## start

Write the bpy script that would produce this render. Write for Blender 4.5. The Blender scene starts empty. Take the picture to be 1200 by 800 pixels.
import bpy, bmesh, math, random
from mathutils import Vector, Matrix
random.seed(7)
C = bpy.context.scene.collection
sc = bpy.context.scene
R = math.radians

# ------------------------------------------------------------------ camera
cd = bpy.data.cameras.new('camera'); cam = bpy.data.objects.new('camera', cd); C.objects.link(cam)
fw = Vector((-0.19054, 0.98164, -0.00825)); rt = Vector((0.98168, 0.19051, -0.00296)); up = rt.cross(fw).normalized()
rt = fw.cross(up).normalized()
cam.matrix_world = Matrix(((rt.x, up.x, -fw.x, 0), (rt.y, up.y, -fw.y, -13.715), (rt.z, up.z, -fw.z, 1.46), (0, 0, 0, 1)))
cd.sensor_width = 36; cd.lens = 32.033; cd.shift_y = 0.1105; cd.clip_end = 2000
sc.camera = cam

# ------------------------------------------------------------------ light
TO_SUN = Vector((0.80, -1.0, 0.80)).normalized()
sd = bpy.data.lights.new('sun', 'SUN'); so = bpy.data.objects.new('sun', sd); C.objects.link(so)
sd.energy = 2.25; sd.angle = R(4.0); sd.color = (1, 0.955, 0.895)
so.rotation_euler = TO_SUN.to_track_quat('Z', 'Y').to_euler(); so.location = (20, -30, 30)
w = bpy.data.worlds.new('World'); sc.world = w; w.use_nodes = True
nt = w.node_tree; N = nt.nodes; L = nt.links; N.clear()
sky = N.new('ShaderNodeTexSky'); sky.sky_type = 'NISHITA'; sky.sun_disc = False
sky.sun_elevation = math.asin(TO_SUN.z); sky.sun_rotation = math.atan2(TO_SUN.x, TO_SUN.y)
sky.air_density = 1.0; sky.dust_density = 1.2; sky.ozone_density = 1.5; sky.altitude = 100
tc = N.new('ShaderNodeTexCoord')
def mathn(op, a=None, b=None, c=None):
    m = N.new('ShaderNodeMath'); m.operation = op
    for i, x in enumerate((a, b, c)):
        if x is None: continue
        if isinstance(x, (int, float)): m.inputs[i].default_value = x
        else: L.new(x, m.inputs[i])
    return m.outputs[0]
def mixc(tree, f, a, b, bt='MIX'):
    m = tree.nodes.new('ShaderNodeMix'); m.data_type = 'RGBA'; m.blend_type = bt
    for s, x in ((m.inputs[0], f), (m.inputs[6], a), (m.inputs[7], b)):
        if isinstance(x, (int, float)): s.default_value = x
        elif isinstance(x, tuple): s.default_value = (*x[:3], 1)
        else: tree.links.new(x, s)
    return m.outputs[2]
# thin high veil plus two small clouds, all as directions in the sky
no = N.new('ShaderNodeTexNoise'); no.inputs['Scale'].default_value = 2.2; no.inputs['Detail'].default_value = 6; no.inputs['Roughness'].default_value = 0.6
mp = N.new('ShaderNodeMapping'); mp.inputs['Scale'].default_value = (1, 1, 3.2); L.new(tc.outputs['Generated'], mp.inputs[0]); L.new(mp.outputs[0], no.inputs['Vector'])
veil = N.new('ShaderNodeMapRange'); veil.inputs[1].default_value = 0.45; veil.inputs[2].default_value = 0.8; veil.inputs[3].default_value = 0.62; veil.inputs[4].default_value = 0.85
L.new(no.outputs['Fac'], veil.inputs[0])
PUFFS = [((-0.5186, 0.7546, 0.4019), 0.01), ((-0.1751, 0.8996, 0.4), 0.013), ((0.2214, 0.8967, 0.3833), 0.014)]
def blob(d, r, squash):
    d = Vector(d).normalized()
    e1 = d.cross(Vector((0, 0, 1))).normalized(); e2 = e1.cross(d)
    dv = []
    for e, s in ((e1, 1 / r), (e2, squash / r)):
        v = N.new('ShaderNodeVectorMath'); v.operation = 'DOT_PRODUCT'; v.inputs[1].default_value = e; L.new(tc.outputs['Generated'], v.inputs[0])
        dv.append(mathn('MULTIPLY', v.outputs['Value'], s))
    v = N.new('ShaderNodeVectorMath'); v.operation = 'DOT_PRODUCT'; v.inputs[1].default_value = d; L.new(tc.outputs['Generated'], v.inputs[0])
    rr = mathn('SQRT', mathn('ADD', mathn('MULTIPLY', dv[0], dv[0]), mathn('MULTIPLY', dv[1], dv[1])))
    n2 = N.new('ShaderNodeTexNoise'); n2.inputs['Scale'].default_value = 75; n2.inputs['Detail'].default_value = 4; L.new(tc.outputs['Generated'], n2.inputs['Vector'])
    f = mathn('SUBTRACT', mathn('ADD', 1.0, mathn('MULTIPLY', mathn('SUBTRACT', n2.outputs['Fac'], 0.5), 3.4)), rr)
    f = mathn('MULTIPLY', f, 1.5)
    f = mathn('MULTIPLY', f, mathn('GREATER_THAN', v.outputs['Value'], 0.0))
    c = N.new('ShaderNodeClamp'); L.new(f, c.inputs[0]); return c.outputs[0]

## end

◆ **Task to complete**: Give the lines again, exactly as they stand, from the beginning of the data through the line with "sc.camera = cam".

◆ **Answer for this exercise**:
Write the bpy script that would produce this render. Write for Blender 4.5. The Blender scene starts empty. Take the picture to be 1200 by 800 pixels.
import bpy, bmesh, math, random
from mathutils import Vector, Matrix
random.seed(7)
C = bpy.context.scene.collection
sc = bpy.context.scene
R = math.radians

# ------------------------------------------------------------------ camera
cd = bpy.data.cameras.new('camera'); cam = bpy.data.objects.new('camera', cd); C.objects.link(cam)
fw = Vector((-0.19054, 0.98164, -0.00825)); rt = Vector((0.98168, 0.19051, -0.00296)); up = rt.cross(fw).normalized()
rt = fw.cross(up).normalized()
cam.matrix_world = Matrix(((rt.x, up.x, -fw.x, 0), (rt.y, up.y, -fw.y, -13.715), (rt.z, up.z, -fw.z, 1.46), (0, 0, 0, 1)))
cd.sensor_width = 36; cd.lens = 32.033; cd.shift_y = 0.1105; cd.clip_end = 2000
sc.camera = cam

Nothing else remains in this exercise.